### Exercise aim
Return only the lines between the line holding "What Blender Python" and the line holding "from mathutils import Vector, Matrix", the two boundary lines included, exactly as they appear.
━━━━━ Entries provided
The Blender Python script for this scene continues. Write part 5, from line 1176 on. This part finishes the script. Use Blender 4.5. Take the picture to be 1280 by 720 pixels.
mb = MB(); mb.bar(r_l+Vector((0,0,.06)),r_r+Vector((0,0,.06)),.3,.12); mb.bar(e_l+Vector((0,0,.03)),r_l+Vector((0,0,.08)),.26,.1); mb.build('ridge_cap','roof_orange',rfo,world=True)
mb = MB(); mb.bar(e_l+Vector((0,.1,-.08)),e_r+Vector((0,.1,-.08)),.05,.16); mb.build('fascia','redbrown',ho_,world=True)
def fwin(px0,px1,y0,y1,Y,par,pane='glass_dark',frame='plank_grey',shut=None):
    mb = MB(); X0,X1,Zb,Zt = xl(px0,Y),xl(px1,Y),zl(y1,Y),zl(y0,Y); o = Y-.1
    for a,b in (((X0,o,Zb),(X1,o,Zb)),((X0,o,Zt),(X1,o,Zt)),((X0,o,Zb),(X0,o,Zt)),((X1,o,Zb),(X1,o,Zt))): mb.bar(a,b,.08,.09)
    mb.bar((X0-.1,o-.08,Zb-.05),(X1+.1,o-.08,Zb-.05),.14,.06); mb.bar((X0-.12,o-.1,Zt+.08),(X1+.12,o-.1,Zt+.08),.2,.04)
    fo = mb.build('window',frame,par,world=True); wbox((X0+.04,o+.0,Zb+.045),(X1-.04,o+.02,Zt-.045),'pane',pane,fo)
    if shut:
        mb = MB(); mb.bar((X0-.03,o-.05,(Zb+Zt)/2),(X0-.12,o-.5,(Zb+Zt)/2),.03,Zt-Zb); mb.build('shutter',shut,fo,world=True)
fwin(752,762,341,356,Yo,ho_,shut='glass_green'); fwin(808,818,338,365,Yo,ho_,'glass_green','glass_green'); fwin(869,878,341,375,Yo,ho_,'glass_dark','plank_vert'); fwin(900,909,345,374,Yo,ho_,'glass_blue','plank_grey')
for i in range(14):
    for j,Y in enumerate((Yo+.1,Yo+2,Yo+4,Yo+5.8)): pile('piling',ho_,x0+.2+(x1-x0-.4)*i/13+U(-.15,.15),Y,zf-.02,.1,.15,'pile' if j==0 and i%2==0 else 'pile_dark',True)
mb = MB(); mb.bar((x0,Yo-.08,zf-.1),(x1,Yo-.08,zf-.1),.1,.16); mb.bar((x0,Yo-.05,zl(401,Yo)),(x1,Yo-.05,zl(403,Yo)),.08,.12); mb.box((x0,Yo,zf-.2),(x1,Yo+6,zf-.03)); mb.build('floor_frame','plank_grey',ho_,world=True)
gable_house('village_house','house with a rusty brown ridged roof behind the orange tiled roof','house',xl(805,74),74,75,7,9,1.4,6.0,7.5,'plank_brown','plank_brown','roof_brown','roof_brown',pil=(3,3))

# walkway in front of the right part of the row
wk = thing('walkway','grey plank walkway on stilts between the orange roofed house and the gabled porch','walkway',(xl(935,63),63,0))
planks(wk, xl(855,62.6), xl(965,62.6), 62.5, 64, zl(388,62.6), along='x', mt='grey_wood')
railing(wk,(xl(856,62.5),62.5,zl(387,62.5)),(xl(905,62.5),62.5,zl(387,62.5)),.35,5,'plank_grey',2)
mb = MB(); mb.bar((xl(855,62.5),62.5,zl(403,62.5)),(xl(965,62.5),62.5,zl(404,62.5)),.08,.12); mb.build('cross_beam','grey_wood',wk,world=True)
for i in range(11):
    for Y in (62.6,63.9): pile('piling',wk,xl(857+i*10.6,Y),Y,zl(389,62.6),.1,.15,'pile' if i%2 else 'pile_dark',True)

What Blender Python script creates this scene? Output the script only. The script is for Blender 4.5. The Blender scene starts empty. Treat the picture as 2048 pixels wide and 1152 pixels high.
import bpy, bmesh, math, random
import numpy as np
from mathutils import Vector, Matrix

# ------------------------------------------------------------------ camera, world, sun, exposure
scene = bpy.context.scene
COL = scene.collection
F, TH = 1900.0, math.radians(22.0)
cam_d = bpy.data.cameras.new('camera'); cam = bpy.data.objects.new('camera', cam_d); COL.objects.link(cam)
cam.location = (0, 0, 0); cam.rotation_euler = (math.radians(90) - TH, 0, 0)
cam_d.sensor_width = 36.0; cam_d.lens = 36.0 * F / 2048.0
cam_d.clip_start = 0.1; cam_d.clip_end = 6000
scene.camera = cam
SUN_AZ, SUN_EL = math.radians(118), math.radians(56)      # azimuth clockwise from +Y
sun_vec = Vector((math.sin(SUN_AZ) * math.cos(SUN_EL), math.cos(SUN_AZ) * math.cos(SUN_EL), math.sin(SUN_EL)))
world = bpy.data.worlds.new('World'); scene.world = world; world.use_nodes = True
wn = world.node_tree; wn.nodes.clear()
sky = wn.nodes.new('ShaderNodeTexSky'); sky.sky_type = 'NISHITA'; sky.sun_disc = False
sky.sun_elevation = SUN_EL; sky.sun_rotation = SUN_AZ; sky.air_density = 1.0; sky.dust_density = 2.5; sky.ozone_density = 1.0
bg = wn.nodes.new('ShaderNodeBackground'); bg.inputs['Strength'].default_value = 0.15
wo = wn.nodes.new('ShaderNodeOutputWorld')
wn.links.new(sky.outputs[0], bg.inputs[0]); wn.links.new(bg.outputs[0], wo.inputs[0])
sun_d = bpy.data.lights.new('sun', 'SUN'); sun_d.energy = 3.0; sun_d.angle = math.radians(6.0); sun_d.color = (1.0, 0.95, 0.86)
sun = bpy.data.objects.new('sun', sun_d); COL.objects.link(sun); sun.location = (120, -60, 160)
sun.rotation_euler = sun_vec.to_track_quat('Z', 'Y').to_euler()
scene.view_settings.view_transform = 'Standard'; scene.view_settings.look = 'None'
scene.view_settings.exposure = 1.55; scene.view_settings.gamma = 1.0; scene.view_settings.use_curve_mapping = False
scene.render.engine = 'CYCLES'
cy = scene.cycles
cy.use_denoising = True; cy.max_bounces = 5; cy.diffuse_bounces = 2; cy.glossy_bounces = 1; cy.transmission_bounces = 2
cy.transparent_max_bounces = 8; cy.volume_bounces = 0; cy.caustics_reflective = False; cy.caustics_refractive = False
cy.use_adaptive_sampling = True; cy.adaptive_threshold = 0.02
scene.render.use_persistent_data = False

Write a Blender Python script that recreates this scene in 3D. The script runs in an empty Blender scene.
━━━━━━━━━━
### Result of this exercise
What Blender Python script creates this scene? Output the script only. The script is for Blender 4.5. The Blender scene starts empty. Treat the picture as 2048 pixels wide and 1152 pixels high.
import bpy, bmesh, math, random
import numpy as np
from mathutils import Vector, Matrix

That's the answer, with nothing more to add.